Contempt
What it actually feels like
Contempt feels like a cold, surgical distance. It is not the heat of rage, but the icy clarity of a judge passing sentence. You feel elevated, looking down at someone as if they are a faulty machine or a nuisance that has finally revealed its core incompetence. It turns the other person into a caricature, stripping away their humanity until they are nothing more than a series of predictable, irritating failures.
It often arrives at the end of a long day, perhaps while listening to a partner explain a problem you have already categorized as beneath you. You might find yourself checking your watch or smirking, a physical tic that signals you have already tuned out. There is a strange, hollow satisfaction in it; for a moment, you feel safe and unassailable because you have successfully convinced yourself that the problem resides entirely in them, not in your own capacity to engage.
How it shows up in men
In men, contempt is often a defensive perimeter built to protect a fragile ego from the vulnerability of mutual exchange. It manifests as a strategic withdrawal into silence or a dismissive, patronizing tone that effectively ends the conversation without ever having to acknowledge personal fault. You might displace this feeling by obsessively focusing on the logistics of a task, using the incompetence of others as a proxy for your own sense of existential dissatisfaction.
It is frequently masked as 'being the reasonable one' or 'being realistic,' which makes it particularly insidious. Men are culturally conditioned to solve problems, and when a relationship or a person cannot be 'solved,' contempt acts as the final report card. It is often confused with anger, but while anger wants to bridge a gap through conflict, contempt wants to cement the gap to avoid the messy work of connection.
Body signatures (what to notice)
- A one-sided smirk or a curling of the upper lip when the other person is speaking
- A sensation of coldness in the stomach as if you are watching a train wreck from a distance
- Tension across the bridge of the nose and forehead, as if squinting at something unpleasant
- The physical urge to turn your torso or shoulders away, physically blocking the other person's line of sight
- A shallow, rhythmic sigh that signals performative patience
Examples in real sentences
- "It’s not even worth explaining it to you again, because you’re clearly never going to get it."
- "I’m just going to stop responding to this because I don’t have the patience to babysit your lack of logic."
- "Watching you struggle with this is honestly exhausting."
Sentence stems to articulate it
If you can't find the words, borrow these. Finish them in your own.
- What I am using this distance to hide from myself is...
- If I allowed myself to see them as my equal right now, I would have to admit...

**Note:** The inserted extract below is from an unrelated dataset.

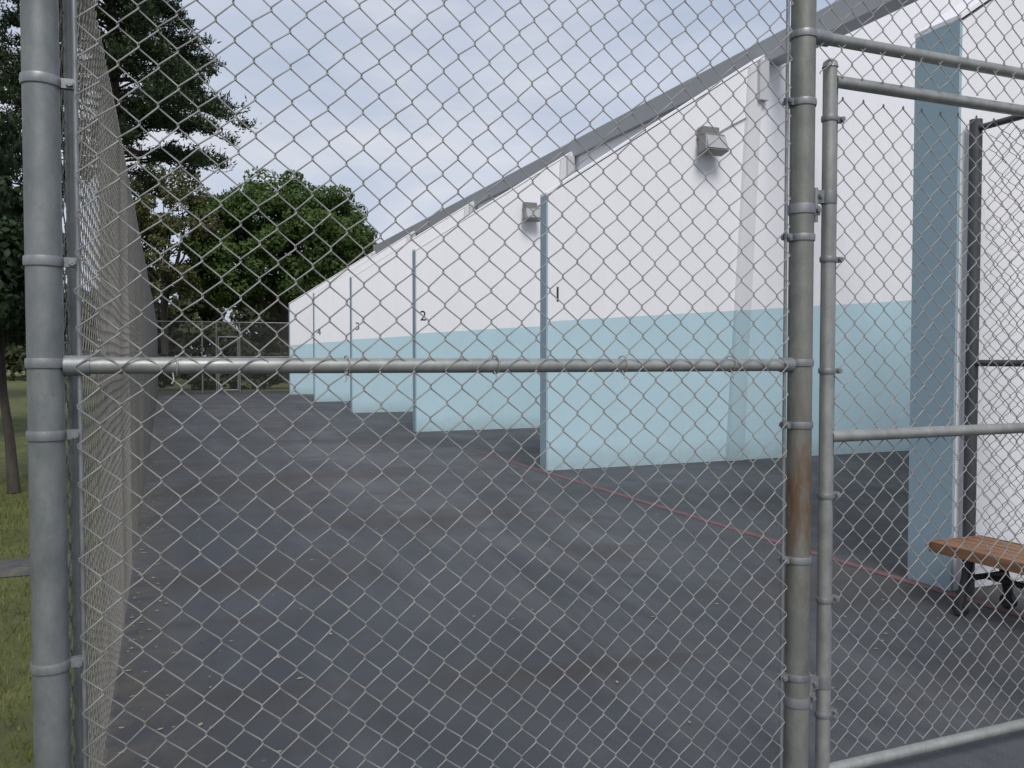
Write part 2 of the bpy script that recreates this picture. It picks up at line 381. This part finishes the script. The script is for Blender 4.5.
# fence right of the gate with header
FH=empty('chain_link_fence')
b=MB(); b.tube([(3.72,Y0,-.02),(3.72,Y0,3.1)],.042,24); b.tube([(5.3,Y0,-.02),(5.3,Y0,3.1)],.042,24); b.obj('posts',M_post,FH,True)
b=MB(); b.tube([(XR+.03,Y0-.01,2.725),(3.7,Y0-.01,2.725)],.0215,18); b.tube([(3.75,Y0,1.57),(5.28,Y0,1.57)],.0215,14); b.tube([(XR,Y0,3.07),(5.3,Y0,3.07)],.0215,14); b.obj('rails',M_rail,FH,True)
b=MB(); b.tube([(XR+.025,Y0-.01,2.725),(XR+.1,Y0-.01,2.725)],.027,18); band(b,XR,Y0,2.725,.0425,1,0); b.obj('fittings',M_band,FH,True)
V,F=chainlink((XR+.05,Y0-.03,0),(1,0,0),3.69-XR-.06,2.6,3.06,seed=9); meshobj('mesh_over_gate',V,F,M_wire,FH)
V,F=chainlink((3.76,Y0-.03,0),(1,0,0),1.5,.03,3.06,seed=10,fine=False); meshobj('mesh',V,F,M_wire,FH)

# left long fence
LF=empty('chain_link_fence')
V,F=chainlink((XL+.035,Y0+.05,0),(0,1,0),4.5,.03,3.05,seed=11,sides=4,bulge=.0015,r=.0018); meshobj('mesh_near',V,F,M_wireL,LF)
V,F=chainlink((XL+.035,Y0+4.55,0),(0,1,0),33.5,.03,3.05,seed=12,sides=3,fine=False,bulge=.0015,r=.0018); meshobj('mesh_far',V,F,M_wireL,LF)
b=MB(); 
for k in range(1,13): b.tube([(XL-.03,Y0+3.05*k,-.02),(XL-.03,Y0+3.05*k,3.06)],.03,14)
for z in (1.57,3.06): b.tube([(XL-.01,Y0+.04,z),(XL-.01,20,z),(XL-.01,40.5,z)],.021,12)
b.obj('posts_and_rails',M_post,LF,True)
b=MB(); b.tube([(XL+.05,Y0+.13,.04),(XL+.05,Y0+.13,3.05)],.011,10)
b.obj('tension_bar',M_post,LF,True)
# far fence
FF=empty('chain_link_fence')
V,F=chainlink((XL,40.5,0),(1,0,0),9.5,.03,3.15,seed=13,sides=3,fine=False,r=.0045); meshobj('mesh',V,F,M_wire,FF)
b=MB()
for x in (-.27,1.6,2.2,3.2,5.5,8.8): b.tube([(x,40.5,0),(x,40.5,3.2)],.035,10)
for z in (3.17,1.6): b.tube([(-.27,40.5,z),(9.2,40.5,z)],.025,10)
for x in (2.28,3.12): b.tube([(x,40.46,.1),(x,40.46,2.5)],.035,10)
for z in (.1,1.35,2.5): b.tube([(2.28,40.46,z),(3.12,40.46,z)],.035,10)
b.obj('posts_and_rails',M_rail,FF,True)
# inner fence near bench
IF=empty('chain_link_fence')
XI=5.03
b=MB(); b.tube([(XI,4.12,0),(XI,4.12,3.18)],.04,20); b.tube([(XI,4.1,3.12),(XI,2.45,3.12)],.022,14); b.tube([(XI,4.1,1.56),(XI,2.45,1.56)],.022,14); b.obj('post_and_rails',M_dark,IF,True)
V,F=chainlink((XI+.02,2.46,0),(0,1,0),1.62,.05,3.1,seed=14,sides=5); meshobj('mesh',V,F,M_wireL,IF)

# ---------------------------------------------------------------- bench
BE=empty('wooden_bench',(4.53,2.75,0)); BE.scale=(.9,1,.95)
b=MB(); o=None
for k in range(5):
    x=.0+k*.098; b.box(x,x+.088,0,1.22,.405,.445)
o=b.obj('seat_slats',M_wood,BE); bevel(o,.006)
b=MB(); b.box(-.012,-.001,-.01,1.23,.375,.447); b.box(.49,.502,-.01,1.23,.375,.447); b.box(-.012,.502,1.231,1.245,.375,.447); b.box(-.012,.502,-.035,-.011,.375,.447)
bevel(b.obj('apron',M_wood,BE),.004)
b=MB()
for y in (.2,1.02):
    for x0,x1 in ((.09,.01),(.4,.48)):
        b.tube([(x0,y,.4),(x0*.6+x1*.4,y,.25),(x1,y,.1),(x1,y,.02)],[.035,.028,.03,.045],12)
    b.tube([(.08,y,.24),(.41,y,.24)],.02,10); b.box(.02,.47,y-.03,y+.03,.375,.403)
b.tube([(.245,.2,.24),(.245,1.02,.24)],.02,10)
b.obj('legs',M_black,BE,True)
b=MB()
for y in (.2,1.02):
    for x in (.01,.48):
        b.tube([(x-.02,y,.05),(x+.02,y,.05)],.05,18)
b.obj('feet_casters',M_black,BE,True)

# ---------------------------------------------------------------- vegetation
def leafquads(C,N,ln,wd,seed):
    R=np.random.default_rng(seed); n=len(C)
    N=N+R.normal(0,.55,(n,3)); N/=np.linalg.norm(N,axis=1)[:,None]+1e-9
    A=R.normal(0,1,(n,3)); A-=N*(A*N).sum(1)[:,None]; A/=np.linalg.norm(A,axis=1)[:,None]+1e-9
    Bv=np.cross(N,A); s=R.uniform(.6,1.3,(n,1))
    V=np.stack([C-A*ln*s,C+Bv*wd*s,C+A*ln*s,C-Bv*wd*s],1).reshape(-1,3)
    return V,np.arange(4*n).reshape(-1,4)
def crown(center,radii,nclump,nleaf,cr,ln,wd,seed,zcut=-.75,hollow=.55,var=.1):
    R=np.random.default_rng(seed); Cs=[];Ns=[]
    for i in range(nclump):
        d=R.normal(0,1,3); d/=np.linalg.norm(d)
        if d[2]<zcut: d[2]=-d[2]*.3
        rr=R.uniform(hollow,1.0)**.6
        lump=1+var*1.3*math.sin(d[0]*4+seed)*math.cos(d[1]*5)+R.uniform(-var,var)
        c=np.array(center)+d*np.array(radii)*rr*lump
        cs=cr*R.uniform(.6,1.25); n=int(nleaf*R.uniform(.6,1.3))
        e=R.normal(0,1,(n,3)); e/=np.linalg.norm(e,axis=1)[:,None]
        rad=R.uniform(.45,1,(n,1))**.5*cs
        Cs.append(c+e*rad*np.array([1,1,.72])); Ns.append(e)
    return leafquads(np.vstack(Cs),np.vstack(Ns),ln,wd,seed+1)
def limbs(mb,base,top,r0,center,radii,n,seed):
    R=np.random.default_rng(seed); b0=np.array(base,float);t=np.array(top,float)
    q=min(1.0,r0*4)
    mid=(b0+t)/2+R.normal(0,.1*q,3)
    mb.tube([b0,b0*.75+t*.25+R.normal(0,.05*q,3),mid,t],[r0*1.3,r0,r0*.85,r0*.6],12)
    for i in range(n):
        d=R.normal(0,1,3); d/=np.linalg.norm(d); d[2]=abs(d[2])*.9
        e=np.array(center)+d*np.array(radii)*.8
        s=mid*(1-(k:=R.uniform(.2,1)))+t*k
        m1=s*.5+e*.5+np.array([0,0,-.2*q])+R.normal(0,.2*q,3)
        mb.tube([s,m1,e],[r0*.45,r0*.25,r0*.06],7)
def tree(name,base,center,radii,nclump,nleaf,cr,ln,wd,mt,r0,seed,nl=10,**kw):
    E=empty(name); V,F=crown(center,radii,nclump,nleaf,cr,ln,wd,seed,**kw); meshobj('crown',V,F,mt,E,False)
    mb=MB(); limbs(mb,base,(center[0],center[1],center[2]-radii[2]*.35),r0,center,radii,nl,seed); mb.obj('trunk_and_limbs',M_bark,E,True)
tree('ficus_tree',(7.2,54.5,0),(6.9,54.5,8.0),(5.8,5.4,4.5),300,380,.95,.12,.068,M_round,.5,21,14,var=.04)
tree('olive_green_tree',(0.2,52,0),(.0,52,8.0),(2.6,2.6,4.3),75,230,.8,.12,.065,M_olive,.22,31,12)
tree('broadleaf_tree',(-1.66,11.5,-.01),(-1.85,11.9,2.75),(.5,1.3,1.2),75,300,.38,.05,.03,M_dkl,.055,41,10)
tree('broadleaf_tree',(-5.5,19,-.01),(-5.5,19,4.3),(2.8,2.6,3.2),130,300,.7,.09,.055,M_dkl,.2,47,10)
# pines
def pine(base,hgt,z0,rad,seed):
    R=np.random.default_rng(seed); E=empty('pine_tree'); base=np.array(base,float)
    mb=MB(); mb.tube([base,base+[.05,0,hgt*.4],base+[0,.05,hgt]],[.34,.25,.04],12)
    Cs=[];Ds=[]
    z=z0
    while z<hgt-.3:
        f=(z-z0)/(hgt-z0); nb=R.integers(6,10)
        for k in range(nb):
            a=R.uniform(0,6.283); Lb=rad*(1-f**1.6*.85)*R.uniform(.55,1.08)
            dr=np.array([math.cos(a),math.sin(a),0])
            up=R.uniform(.05,.5); dz=R.uniform(-.2,.2)
            s=np.linspace(0,1,7)
            P=base+np.outer(s*Lb,dr)+np.outer(Lb*(up*s-.28*s*s)+z+dz,[0,0,1])
            mb.tube(P,np.linspace(.05,.012,7),4,False)
            nt_=int(Lb*8)
            for q in range(nt_):
                t=R.uniform(.22,1.0)**.7; p=base+dr*t*Lb+np.array([0,0,Lb*(up*t-.28*t*t)+z+dz])
                sd=R.choice([-1,1]); pd=np.array([-dr[1],dr[0],0])*sd*R.uniform(.3,1)+dr*.6+np.array([0,0,R.uniform(-.15,.9)])
                pd/=np.linalg.norm(pd); tl=R.uniform(.35,.85)*(1.15-t*.5)
                m_=17; tt=R.uniform(0,1,(m_,1)); c=p+pd*tl*tt+R.normal(0,.08,(m_,3))
                nd=pd*.7+R.normal(0,.6,(m_,3))+[0,0,.3]; nd/=np.linalg.norm(nd,axis=1)[:,None]
                Cs.append(c);Ds.append(nd)
        z+=R.uniform(.28,.46)
    C=np.vstack(Cs);D=np.vstack(Ds); n=len(C)
    S=np.cross(D,R.normal(0,1,(n,3))); S/=np.linalg.norm(S,axis=1)[:,None]
    ln=R.uniform(.08,.15,(n,1)); wd=.03
    V=np.stack([C-D*ln*.3,C+S*wd,C+D*ln*1.3,C-S*wd],1).reshape(-1,3)
    meshobj('needles',V,np.arange(4*n).reshape(-1,4),M_pine,E,False); mb.obj('trunk_and_branches',M_bark,E,True)
pine((-1.6,34,-.01),21,8.4,4.6,61)
pine((-7.5,36,-.01),19,5.5,4.6,62)
# distant tree mass
R=np.random.default_rng(99); Vs=[];Fs=[];nb=0
for k in range(46):
    x=R.uniform(-40,45); y=62+R.uniform(0,18)
    h=R.uniform(5,8); V,F=crown((x,y,h*.5),(3.4,3,h*.5),26,110,1.3,.24,.15,200+k,zcut=-2)
    Vs.append(V);Fs.append(F+nb);nb+=len(V)
meshobj('background_trees',np.vstack(Vs),np.vstack(Fs),M_back,None,False)
V,F=crown((3.5,44.5,1.0),(4.2,.6,1.2),70,220,.45,.07,.05,301,zcut=-2); meshobj('hedge',V,F,M_back,None,False)
# grass blades
n=30000; P=np.column_stack([R.uniform(-3.2,-.36,n),R.uniform(1.5,13,n)]); P=P[~((P[:,1]>7.05)&(P[:,1]<7.75))]; n=len(P)
a=R.uniform(0,6.28,n); hh=R.uniform(.02,.07,n); ln=R.uniform(-.03,.03,(n,2)); wd=.004
c0=np.column_stack([P,np.full(n,-.012)]); dv=np.column_stack([np.cos(a)*wd,np.sin(a)*wd,np.zeros(n)])
V=np.stack([c0-dv,c0+dv,c0+np.column_stack([ln,hh])],1).reshape(-1,3)
meshobj('grass',V,np.arange(3*n).reshape(-1,3),M_blade,None,False)
# litter on the court
n=260; P=np.column_stack([R.uniform(-.2,8,n),3+R.uniform(0,1,n)**1.5*25,np.full(n,.006)])
n2=260; P2=np.column_stack([-.2+R.exponential(.12,n2),R.uniform(2.8,20,n2),np.full(n2,.006)]); P=np.vstack([P,P2]); n+=n2
N=np.tile([0,0,1.],(n,1)); V,F=leafquads(P,N,.017,.01,7); V[:,2]=np.abs(V[:,2]-.006)*.5+.004
meshobj('fallen_leaves',V,F,plain('dry_leaf',(.32,.28,.18),.8,0,.4),None,False)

- The part of me that feels superior is actually feeling...
- I am choosing to look down on them because I am afraid that if I look at them levelly I will...
Often confused with
Anger — Anger is an attempt to address a perceived injustice between equals, whereas contempt is the assertion that the other person is no longer worthy of being treated as an equal.
Disgust — Disgust is a visceral, gut-level repulsion toward an action or object, while contempt is a calculated moral judgment cast upon the person themselves.

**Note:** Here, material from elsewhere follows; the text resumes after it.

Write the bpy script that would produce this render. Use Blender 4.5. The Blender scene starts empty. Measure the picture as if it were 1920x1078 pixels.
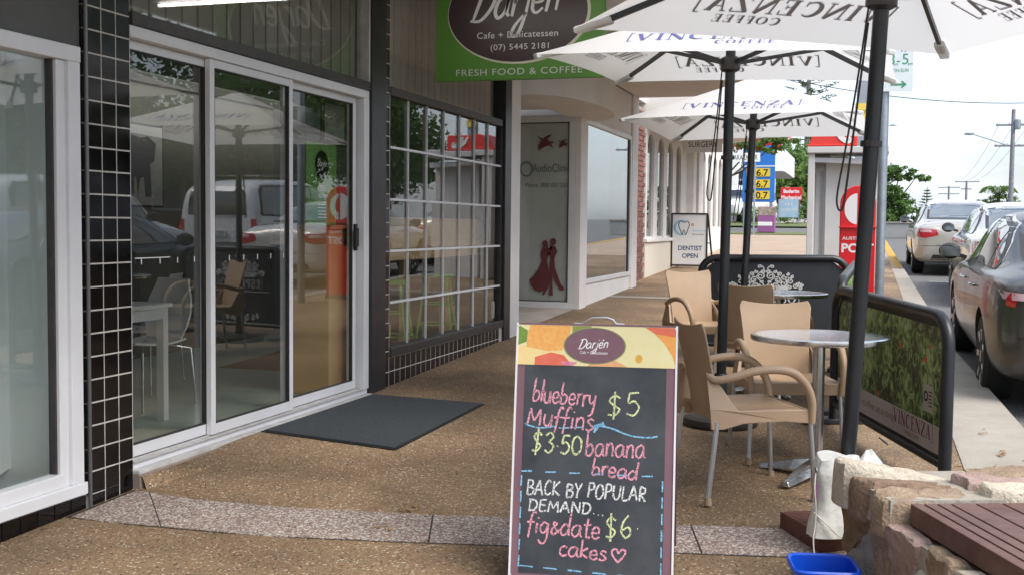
import bpy, bmesh, math, random
import numpy as np
from math import sin, cos, pi, radians, sqrt, atan2
from mathutils import Vector, Matrix
from mathutils.bvhtree import BVHTree
random.seed(7); rng = np.random.default_rng(7)
SC = bpy.context.scene
COL = SC.collection

# ------------------------------------------------------------------ camera
cam_d = bpy.data.cameras.new('camera'); cam = bpy.data.objects.new('camera', cam_d); COL.objects.link(cam)
YAW, PITCH, ROLL = radians(17.3946), radians(3.1507), 0.010
fw = Vector((-sin(YAW)*cos(PITCH), cos(YAW)*cos(PITCH), -sin(PITCH)))
rt = Vector((cos(YAW), sin(YAW), 0)); up = rt.cross(fw)
r2 = rt*cos(ROLL)+up*sin(ROLL); u2 = up*cos(ROLL)-rt*sin(ROLL)
cm = Matrix((r2, u2, -fw)).transposed().to_4x4(); cm.translation = (0, 0, 1.47)
cam.matrix_world = cm
cam_d.sensor_width = 36; cam_d.lens = 2100/1920*36; cam_d.clip_start = 0.05; cam_d.clip_end = 3000
cam_d.dof.use_dof = False
SC.camera = cam

# ------------------------------------------------------------------ sky, sun, exposure
SUN_EL, SUN_ROT = radians(52), radians(118)
w = bpy.data.worlds.new('World'); SC.world = w; w.use_nodes = True
nt = w.node_tree; nt.nodes.clear()
N = nt.nodes.new; Lk = nt.links.new
sky = N('ShaderNodeTexSky'); sky.sky_type = 'NISHITA'; sky.sun_disc = False
sky.sun_elevation = SUN_EL; sky.sun_rotation = SUN_ROT; sky.air_density = 1.0; sky.dust_density = 3.0
tc = N('ShaderNodeTexCoord'); mp = N('ShaderNodeMapping'); mp.inputs['Scale'].default_value = (1.0, 1.0, 2.6)
Lk(tc.outputs['Generated'], mp.inputs['Vector'])
nz = N('ShaderNodeTexNoise'); nz.inputs['Scale'].default_value = 1.7; nz.inputs['Detail'].default_value = 7; nz.inputs['Roughness'].default_value = .55
Lk(mp.outputs['Vector'], nz.inputs['Vector'])
cr = N('ShaderNodeValToRGB'); cr.color_ramp.elements[0].position = .42; cr.color_ramp.elements[1].position = .60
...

If this is what you're feeling
The first step is to recognize that contempt is a 'relationship killer' because it is essentially an act of abandonment. When you feel that sneer forming, ask yourself what specific vulnerability you are defending. Contempt is almost always a secondary armor worn to shield yourself from the fear that you have been misunderstood, neglected, or that your own standards for yourself are being challenged.

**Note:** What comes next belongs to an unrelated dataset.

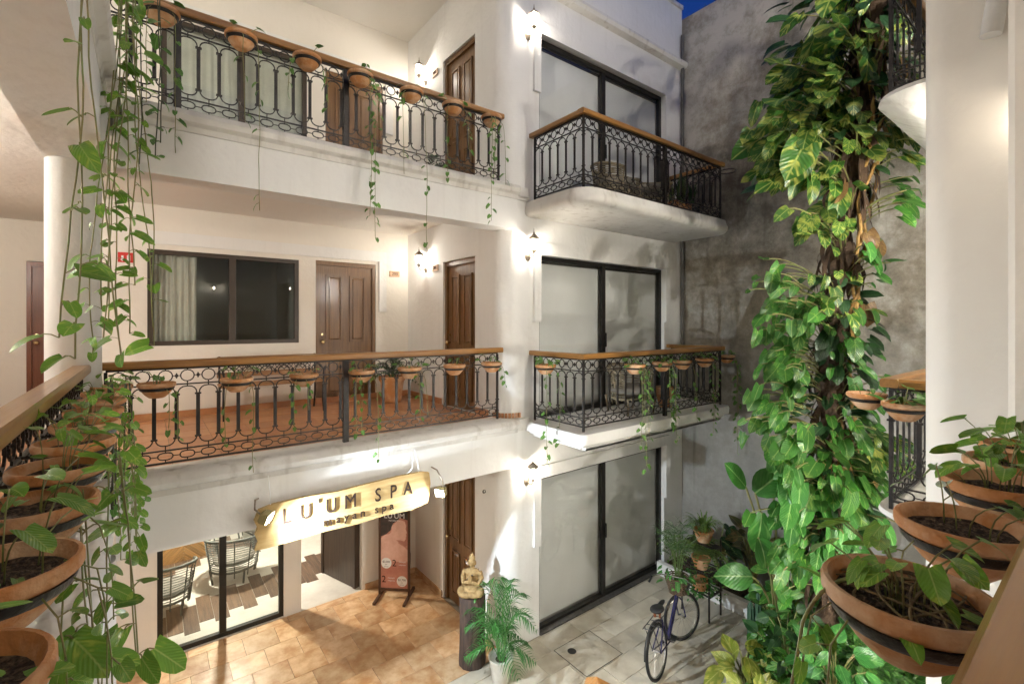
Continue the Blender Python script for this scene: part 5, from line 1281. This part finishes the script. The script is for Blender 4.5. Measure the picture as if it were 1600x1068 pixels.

To dismantle this, you must deliberately force a re-humanization of the other person. Stop the argument, leave the room, and force yourself to identify one specific, neutral fact about their humanity that has nothing to do with the current conflict. If you cannot do this, you are not ready to return to the conversation. Contempt is information that tells you your bridge to the other person has been burned; the work is not in fixing the bridge, but in asking why you felt the need to set it on fire in the first place.